15th October 2009

Affordable Coach Education Strategy

15 October 2009

UKA, in partnership with the four Home Country Athletics Federations, has today confirmed that affordable coach-education programmes will be at the heart of the sport’s long-term coaching strategy.

The roll-out of the UK Coaching Certificate will be placed on hold to ensure that every aspiring coach at every level can benefit from enhanced courses that give the right blend of technical knowhow and coaching skills at the right price.

UKA has worked closely with the Home Countries, sports coach UK and the UK Members Council, which protects the interests of athletics clubs and coaches, to examine the opportunities offered by the UK Coaching Certificate.

UKA Head of Coaching and Strategy, Kevin Tyler said: “Both UKA and sports coach UK wholly believe in the fundamental principle of professionalisation of coaching. Athletics is a sport where volunteers and particularly volunteer coaches play a significant role in a large area of the sport. Therefore we need to ensure all coach education is priced accordingly.

“What we need to do is ensure a high level of quality coach education, but at a price that suits our volunteers. There is no doubt that our existing offer needs enhancing and by working with sports coach UK and the Home Countries we are on the way to doing this to ensure it is at the right price and has the right blend of technical input as well as how-to-coach guidance.

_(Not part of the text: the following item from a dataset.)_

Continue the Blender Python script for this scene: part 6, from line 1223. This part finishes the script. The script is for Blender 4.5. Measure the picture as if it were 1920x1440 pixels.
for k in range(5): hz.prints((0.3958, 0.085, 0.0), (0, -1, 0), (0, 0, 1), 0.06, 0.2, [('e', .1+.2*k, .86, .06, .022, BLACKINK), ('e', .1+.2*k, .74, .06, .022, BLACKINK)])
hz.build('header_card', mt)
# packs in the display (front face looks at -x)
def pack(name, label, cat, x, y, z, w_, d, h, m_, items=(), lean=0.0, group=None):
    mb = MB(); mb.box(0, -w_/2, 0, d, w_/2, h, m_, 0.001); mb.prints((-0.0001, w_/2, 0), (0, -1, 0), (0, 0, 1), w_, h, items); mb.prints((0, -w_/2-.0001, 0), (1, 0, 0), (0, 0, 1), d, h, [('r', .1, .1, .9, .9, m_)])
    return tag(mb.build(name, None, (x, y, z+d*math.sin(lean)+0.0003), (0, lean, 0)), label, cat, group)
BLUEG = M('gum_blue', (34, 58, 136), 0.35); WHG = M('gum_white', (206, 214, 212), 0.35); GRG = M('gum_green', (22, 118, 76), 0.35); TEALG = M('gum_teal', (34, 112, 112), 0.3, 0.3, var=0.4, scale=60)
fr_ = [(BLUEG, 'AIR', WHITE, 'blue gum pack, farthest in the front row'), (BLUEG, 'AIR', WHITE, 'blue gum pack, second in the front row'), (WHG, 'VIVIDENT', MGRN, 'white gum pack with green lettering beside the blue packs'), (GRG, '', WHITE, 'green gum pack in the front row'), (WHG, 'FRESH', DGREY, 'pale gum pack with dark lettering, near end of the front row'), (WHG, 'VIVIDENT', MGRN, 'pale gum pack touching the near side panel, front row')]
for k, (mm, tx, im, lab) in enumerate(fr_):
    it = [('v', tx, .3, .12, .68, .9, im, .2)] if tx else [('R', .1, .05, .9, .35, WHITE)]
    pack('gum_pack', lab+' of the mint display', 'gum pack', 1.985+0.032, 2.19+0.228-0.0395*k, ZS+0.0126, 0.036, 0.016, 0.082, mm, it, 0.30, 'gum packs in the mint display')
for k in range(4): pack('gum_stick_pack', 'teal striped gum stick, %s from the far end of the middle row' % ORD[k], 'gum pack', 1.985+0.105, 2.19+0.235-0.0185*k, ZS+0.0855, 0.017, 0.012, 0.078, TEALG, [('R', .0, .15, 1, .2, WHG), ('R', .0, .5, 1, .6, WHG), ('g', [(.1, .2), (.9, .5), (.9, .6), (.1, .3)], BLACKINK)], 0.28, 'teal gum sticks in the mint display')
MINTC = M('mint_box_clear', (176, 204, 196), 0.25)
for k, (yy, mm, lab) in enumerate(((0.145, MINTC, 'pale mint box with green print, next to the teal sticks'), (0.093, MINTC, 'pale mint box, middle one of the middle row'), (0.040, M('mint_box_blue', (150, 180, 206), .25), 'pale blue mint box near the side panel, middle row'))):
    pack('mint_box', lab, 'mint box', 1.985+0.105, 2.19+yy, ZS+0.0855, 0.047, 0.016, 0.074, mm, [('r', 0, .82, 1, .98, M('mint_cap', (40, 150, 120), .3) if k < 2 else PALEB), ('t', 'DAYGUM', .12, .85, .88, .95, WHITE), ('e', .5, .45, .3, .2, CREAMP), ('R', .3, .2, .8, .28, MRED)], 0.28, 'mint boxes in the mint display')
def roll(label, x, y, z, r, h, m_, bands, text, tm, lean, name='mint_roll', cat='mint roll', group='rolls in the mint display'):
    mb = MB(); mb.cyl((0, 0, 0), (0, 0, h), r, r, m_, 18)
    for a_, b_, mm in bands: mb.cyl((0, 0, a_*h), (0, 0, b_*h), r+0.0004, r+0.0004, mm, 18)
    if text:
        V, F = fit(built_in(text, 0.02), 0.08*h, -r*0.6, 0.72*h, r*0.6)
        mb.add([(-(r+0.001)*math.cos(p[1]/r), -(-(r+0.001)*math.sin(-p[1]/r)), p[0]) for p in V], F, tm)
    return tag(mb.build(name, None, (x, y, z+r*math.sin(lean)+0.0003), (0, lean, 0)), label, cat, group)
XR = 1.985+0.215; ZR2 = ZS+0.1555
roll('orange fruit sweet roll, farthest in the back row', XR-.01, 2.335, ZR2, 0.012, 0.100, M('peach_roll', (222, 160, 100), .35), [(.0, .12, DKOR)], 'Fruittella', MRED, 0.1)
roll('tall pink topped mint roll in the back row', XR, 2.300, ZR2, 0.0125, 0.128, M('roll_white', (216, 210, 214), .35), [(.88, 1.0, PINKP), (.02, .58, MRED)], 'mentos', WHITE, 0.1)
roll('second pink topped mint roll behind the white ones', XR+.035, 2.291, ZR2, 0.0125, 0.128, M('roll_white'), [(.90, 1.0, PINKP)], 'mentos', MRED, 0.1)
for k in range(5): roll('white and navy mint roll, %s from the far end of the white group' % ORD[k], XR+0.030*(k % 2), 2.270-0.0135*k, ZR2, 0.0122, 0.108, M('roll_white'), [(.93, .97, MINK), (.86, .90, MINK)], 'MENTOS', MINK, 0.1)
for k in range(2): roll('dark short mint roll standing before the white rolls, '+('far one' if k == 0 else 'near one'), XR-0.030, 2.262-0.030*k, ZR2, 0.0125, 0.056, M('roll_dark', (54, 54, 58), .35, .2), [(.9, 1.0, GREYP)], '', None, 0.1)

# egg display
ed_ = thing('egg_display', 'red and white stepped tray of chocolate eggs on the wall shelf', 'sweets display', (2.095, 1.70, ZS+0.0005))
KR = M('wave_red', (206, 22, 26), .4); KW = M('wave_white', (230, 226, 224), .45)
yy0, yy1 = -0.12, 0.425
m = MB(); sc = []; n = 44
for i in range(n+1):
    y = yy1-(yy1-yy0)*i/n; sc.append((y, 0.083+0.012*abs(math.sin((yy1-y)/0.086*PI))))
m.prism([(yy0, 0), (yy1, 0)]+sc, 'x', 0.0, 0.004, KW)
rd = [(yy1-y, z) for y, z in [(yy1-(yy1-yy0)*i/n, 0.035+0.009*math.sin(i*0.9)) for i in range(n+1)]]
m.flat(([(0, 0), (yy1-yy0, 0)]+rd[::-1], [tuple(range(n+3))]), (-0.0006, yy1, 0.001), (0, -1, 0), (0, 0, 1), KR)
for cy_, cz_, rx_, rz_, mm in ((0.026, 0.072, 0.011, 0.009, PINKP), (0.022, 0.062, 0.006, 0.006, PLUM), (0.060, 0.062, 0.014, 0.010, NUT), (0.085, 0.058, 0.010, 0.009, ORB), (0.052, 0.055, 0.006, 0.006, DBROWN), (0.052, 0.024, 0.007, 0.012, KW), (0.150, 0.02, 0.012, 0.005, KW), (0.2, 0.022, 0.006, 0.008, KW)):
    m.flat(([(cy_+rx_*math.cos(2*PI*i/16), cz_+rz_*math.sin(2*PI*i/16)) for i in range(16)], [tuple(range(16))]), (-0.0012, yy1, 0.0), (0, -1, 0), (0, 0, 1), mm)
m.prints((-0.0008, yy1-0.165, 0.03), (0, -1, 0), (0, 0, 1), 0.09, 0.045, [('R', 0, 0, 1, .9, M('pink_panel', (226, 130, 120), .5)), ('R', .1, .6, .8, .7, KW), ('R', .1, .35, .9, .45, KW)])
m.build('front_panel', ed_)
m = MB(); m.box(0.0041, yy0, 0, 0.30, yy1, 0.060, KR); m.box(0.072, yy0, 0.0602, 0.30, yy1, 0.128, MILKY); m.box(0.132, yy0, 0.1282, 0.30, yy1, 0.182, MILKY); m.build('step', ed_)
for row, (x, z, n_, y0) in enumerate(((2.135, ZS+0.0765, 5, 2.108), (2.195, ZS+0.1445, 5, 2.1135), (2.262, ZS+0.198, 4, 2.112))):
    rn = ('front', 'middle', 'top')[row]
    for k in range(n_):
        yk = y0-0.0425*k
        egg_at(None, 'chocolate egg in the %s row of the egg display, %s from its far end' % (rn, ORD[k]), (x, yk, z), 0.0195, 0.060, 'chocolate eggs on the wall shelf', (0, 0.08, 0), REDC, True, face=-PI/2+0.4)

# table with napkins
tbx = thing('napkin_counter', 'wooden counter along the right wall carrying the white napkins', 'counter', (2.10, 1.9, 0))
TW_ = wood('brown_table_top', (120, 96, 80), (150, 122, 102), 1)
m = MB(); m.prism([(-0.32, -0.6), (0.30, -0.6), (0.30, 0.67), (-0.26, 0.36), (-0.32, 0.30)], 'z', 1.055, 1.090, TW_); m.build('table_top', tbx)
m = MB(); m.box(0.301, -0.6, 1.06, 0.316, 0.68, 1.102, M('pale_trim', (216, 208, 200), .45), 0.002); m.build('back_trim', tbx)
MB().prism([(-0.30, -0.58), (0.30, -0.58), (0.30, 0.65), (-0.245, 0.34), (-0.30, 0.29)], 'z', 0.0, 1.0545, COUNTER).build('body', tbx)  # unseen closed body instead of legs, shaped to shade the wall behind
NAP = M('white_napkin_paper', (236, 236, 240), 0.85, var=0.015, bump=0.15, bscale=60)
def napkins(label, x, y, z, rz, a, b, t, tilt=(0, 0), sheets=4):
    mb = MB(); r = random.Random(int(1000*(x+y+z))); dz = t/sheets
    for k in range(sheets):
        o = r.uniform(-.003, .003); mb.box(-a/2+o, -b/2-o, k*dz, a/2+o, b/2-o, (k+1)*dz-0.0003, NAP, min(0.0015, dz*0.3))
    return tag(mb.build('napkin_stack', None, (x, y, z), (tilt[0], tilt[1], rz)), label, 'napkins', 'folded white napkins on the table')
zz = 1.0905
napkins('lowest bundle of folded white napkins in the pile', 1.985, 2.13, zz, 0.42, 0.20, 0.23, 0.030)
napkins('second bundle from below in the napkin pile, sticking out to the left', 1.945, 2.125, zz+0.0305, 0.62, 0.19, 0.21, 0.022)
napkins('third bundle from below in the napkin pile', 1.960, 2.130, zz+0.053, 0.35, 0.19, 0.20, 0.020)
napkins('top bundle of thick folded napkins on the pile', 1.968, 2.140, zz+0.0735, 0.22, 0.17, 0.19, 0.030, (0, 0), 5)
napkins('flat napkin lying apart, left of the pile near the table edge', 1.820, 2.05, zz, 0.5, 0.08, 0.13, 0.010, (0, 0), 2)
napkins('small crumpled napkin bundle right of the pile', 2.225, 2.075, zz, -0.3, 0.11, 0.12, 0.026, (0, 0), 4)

“This development will not delay any coach-education programmes as enhanced courses will continue to roll out. We will also continue consulting with sports coach UK in order to work towards an affordable alignment to the UK Coaching Certificate endorsement criteria.”

Commenting on the UKA decision, sports coach UK Implementation Director John Driscoll said: “For several years sports coach UK has been working with Governing Bodies of Sport to advance their coach-education programmes and practices with a view to helping coaches support the participants, performers and teams they are coaching. In turn, this supports the development of coaching as a profession. 

“The coach-education programmes of 24 sports are currently endorsed by the UK Coaching Certificate, some with multiple disciplines within the sport. The UK Coaching Certificate endorsement provides a clear, external indication of the achievement of coach-education quality indicators by the sport for participants, performers, parents, coaches and deployers. The introduction of the new Qualifications and Credit Framework provides an ideal opportunity for all sports to review their programmes in terms of technical content and learning/assessment approach.

“We look forward to working very closely with athletics over the next few months to ensure that coaches within the sport can benefit from relevant, cost-effective programmes at all levels which are recognised across the wider coaching industry.”